Berdasarkan Pasal 103 UU PTUN, hakim dapat menunjuk seorang ahli atas permintaan para pihak atau karena jabatannya, sejalan dengan asas keaktifan hakim.  Pendapat ahli tidak mengikat hakim, namun berfungsi sebagai salah satu bahan pertimbangan penting dalam membentuk keyakinan hakim.   

Keterangan Saksi (Witness Testimony)

Keterangan saksi dianggap sebagai alat bukti apabila berkenaan dengan hal yang dialami, dilihat, atau didengar sendiri oleh saksi, sebagaimana diatur dalam Pasal 104 UU PTUN.  Keterangan saksi bertujuan untuk membuktikan kebenaran fakta-fakta yang menjadi dasar sengketa. Namun, tidak semua orang dapat didengar sebagai saksi. Pasal 88 UU PTUN mengatur larangan menjadi saksi, yang meliputi keluarga sedarah atau semenda dalam garis lurus, suami atau istri meskipun telah bercerai, anak di bawah umur 17 tahun, dan orang yang sakit ingatan.  Selain itu, Pasal 89 UU PTUN memberikan hak undur diri bagi orang-orang tertentu, seperti saudara kandung atau ipar, serta mereka yang karena martabat, pekerjaan, atau jabatannya diwajibkan menyimpan rahasia (misalnya dokter, advokat, atau rohaniwan).    

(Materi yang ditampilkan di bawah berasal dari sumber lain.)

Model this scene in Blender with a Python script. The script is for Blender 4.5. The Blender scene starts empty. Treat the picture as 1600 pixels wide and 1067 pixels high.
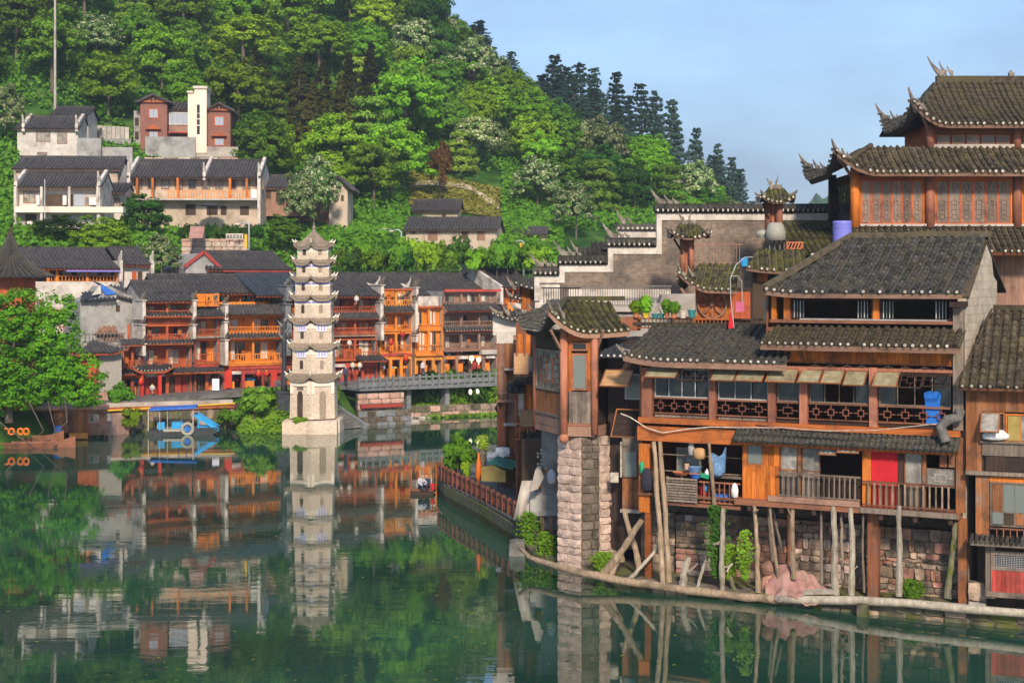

Dalam praktik peradilan, keterangan saksi memegang peranan vital, terutama dalam sengketa kepegawaian. Sebagai contoh, dalam kasus pemberhentian seorang Pegawai Negeri Sipil (PNS) dengan alasan pelanggaran disiplin, keterangan dari saksi-saksi seperti atasan langsung, rekan kerja, atau bawahan dapat menjadi penentu dalam membuktikan apakah fakta-fakta yang didalilkan sebagai dasar penjatuhan sanksi benar-benar terjadi.  Yurisprudensi Mahkamah Agung dalam berbagai kasus kepegawaian menunjukkan bahwa pertimbangan hakim sangat bergantung pada konsistensi dan kredibilitas keterangan para saksi yang dihadirkan di persidangan.   

Pengakuan Para Pihak (Admissions of the Parties)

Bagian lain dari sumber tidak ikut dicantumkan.